Siege zu verschenken
Eine Woche nach dem Sündenfall von Hockenheim bildet sich in der Formel 1 eine Mehrheit für eine Abschaffung des Stallorder-Verbots. Nur Vettel, der davon profitieren könnte, will davon nichts wissen.
BUDAPEST Jean Todt ist gar nicht erst nach Budapest gekommen. Stattdessen ist der Boss des Motorsport-Weltverbandes FIA nach Finnland gefahren, zur Rallye-WM. „Ich möchte jetzt nicht über die Formel 1 reden“, hat er noch über die finnische Zeitung „Turun Sanomat“ ausrichten lassen. Noch deutlicher kann man einer unvermeidlichen Konfrontation nicht aus dem Weg gehen.
In den nächsten Wochen aber muss Todt sich mit dem leidigen Thema Stallorder beschäftigen – ob er nun will oder nicht. Zu präsent ist noch der Sündenfall von Hockenheim vom letzten Sonntag. Ferrari-Pilot Felipe Massa hatte nach heftigem Drängen seines Chefs via – live im TV übertragenem – Boxenfunk, seinen Teamkollegen Fernando Alonso vorbei gelassen und dem Spanier so den Sieg geschenkt. Seitdem beherrscht eine rege Debatte um die Stallorder die Formel 1.
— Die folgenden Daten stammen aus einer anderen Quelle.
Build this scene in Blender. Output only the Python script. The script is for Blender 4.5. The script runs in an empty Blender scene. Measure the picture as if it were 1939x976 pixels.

In Budapest, wo am Sonntag das nächste Rennen stattfindet (14 Uhr, RTL und Sky live), hat sich dabei eine breite Front für die Abschaffung des Stallorder-Verbots gebildet. „Was Leute in ihrem Team machen, obliegt ihnen“, wurde etwa Bernie Ecclestone, in der Formel 1 der Boss der Bosse, von „motorsport-magazin.com“ zitiert. „Das ist ein Unsinn, der aufgehoben werden muss“, sagte Ex-Teamchef Eddie Jordan der BBC.
Ein ganz besonderer Fall ist freilich Flavio Briatore. Der italienische Lebemann soll vor fast zwei Jahren seinen damaligen Fahrer Nelsinho Piquet angestiftet haben, absichtlich gegen eine Mauer zu fahren, damit dessen Teamkollege Fernando Alonso das Rennen gewinnen könnte. Briatore wurde für diese schlimmste Form von Stallorder aus der Formel 1 gejagt. Dies hindert ihn aber nicht daran, seit ein paar Monaten immer wieder auf Einladung von Ecclestone oder Ferrari in den Fahrerlagern aufzutauchen – und Politik zu machen. „Ferrari hat nichts falsch gemacht“, erklärte Briatore nun. Eine weitere Strafe durch den FIA-Weltrat für die Scuderia erwarte er nicht: „Der Vorsitzende ist Jean Todt, der Barrichello einst anwies, Schumacher überholen zu lassen, also können wir uns alle entspannen.“
Die alten Allianzen halten. Auch Rekordweltmeister Michael Schumacher gehört zur Fraktion der Stallorder-Verfechter. Und so scheint es gut möglich, dass Todt in den kommenden Wochen die Stallorder wieder zulassen wird – und so dafür sorgt, dass die Rennställe ihren Lieblingsfahrern Siege schenken können.
Auch Sebastian Vettel könnte von der Regelung profitieren. Es ist kein Geheimnis, dass sein Rennstallbesitzer, Österreichs Brausemilliardär Didi Mateschitz, Vettel als Weltmeister lieber wäre als Mark Webber. Vettels Teamkollege gilt als schwerer vermarktbar, seine Karriere wurde auch nicht von Anfang an von Red Bull gefördert.
Doch Vettel denkt gar nicht daran, sich Siege schenken zu lassen. Genauso wie die McLaren-Piloten Jenson Button und Lewis Hamilton sagt er: „Über so einen Sieg wäre ich nicht glücklich. Wir wissen genau, wann wir stolz sein dürfen“, meinte er. Wehren würde er sich aber wohl auch nicht gegen geschenkte Siege.